What’s on our mind
- General credit market news
European credit indices ended the week a tad wider on the back of worrying signs from Greece that a default on the IMF-payment in June could be approaching. The iTraxx Main and Crossover-index ended the week with spreads of 61bp and 279bp, respectively.
The volatility in long dated interest rates continued, with 10 year bund yields opening the week at around 56bp, widening to 66bp to close around 60bp. However, the peak rates were lower than past weeks.
Our macro house view is that the euro area recovery is taking a breather as the boost from oil fades. US recovery looks imminent as also witnessed by last week’s US core CPI increase. Tentative signs of bottoming in China. Moderate gains in stocks in coming months. Bond yields heading moderately higher as Fed hike draws closer. EUR/USD to go lower.
Despite volatile underlying rates, the Nordic secondary IG credit markets remained constructive, with decent trading flows over the past week. The story is different for the Nordic HY market, where the secondary markets are very illiquid and technical despite an active primary market.

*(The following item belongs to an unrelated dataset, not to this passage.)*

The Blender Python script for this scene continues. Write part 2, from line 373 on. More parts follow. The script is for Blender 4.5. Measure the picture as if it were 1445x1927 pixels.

The event risk to spreads (and the EUR credit market) is a possible uncontrolled Greek default and/or exit from the euro and to a lesser extent other possible credit events, such as a rating downgrade of France and/or other European countries.
Despite the rate volatility, there were a handful of deals printed, including EUR150m by Technopolis, NOK700m by Color Group, EUR750m by Swedbank, SEK1bn by DnB bank and EUR250m by Ålandsbanken. We expect further IG and HY issuance short term.